Вот почему исследование восприятия надо было начинать с психологии. В противном случае нам ни за что не понять подлинного смысла трансцендентальной проблемы, ибо мы

прошли бы мимо тех путей, которые ведут к ней исходя из естественной установки. Нам следовало бы наведаться в это феноменальное поле и познакомиться через психологические описания с субъектом феноменов, в противном случае мы оказались бы, подобно рефлексивной философии, в трансцен­дентальном, якобы данном раз и навсегда, измерении, пройдя мимо подлинной проблемы конституирования. Не следовало, однако, начинать психологического описания, не вскрыв того обстоятельства, что лишь очистившись от всякого психологиз­ма оно может стать философским методом.
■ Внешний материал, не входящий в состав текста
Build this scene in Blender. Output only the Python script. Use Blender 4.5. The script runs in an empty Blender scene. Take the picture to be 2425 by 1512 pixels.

Чтобы пробудить к жизни погребенный под его результатами перцептивный опыт, мало было представить его описания, которые могли бы быть неверно понятыми, следовало определить некоторыми философскими отсылками и наметками ту точку зрения, с которой они могут казаться истинными. Вот почему мы не могли, начиная нашу работу, обойтись без психологии и вот почему одной психологией тут не обойдешься. Опыт опережает философию, и последняя есть не что иное, как проясненный опыт. Ну а теперь, когда феноменальное поле так или иначе очерчено, поспешим в эту неоднозначную область, идя пона­чалу шаг в шаг с психологом, дожидаясь того, что самокритика психолога выведет нас через рефлексию второго уровня к феномену феномена и преобразует в конечном итоге поле феноменальное в поле трансцендентальное.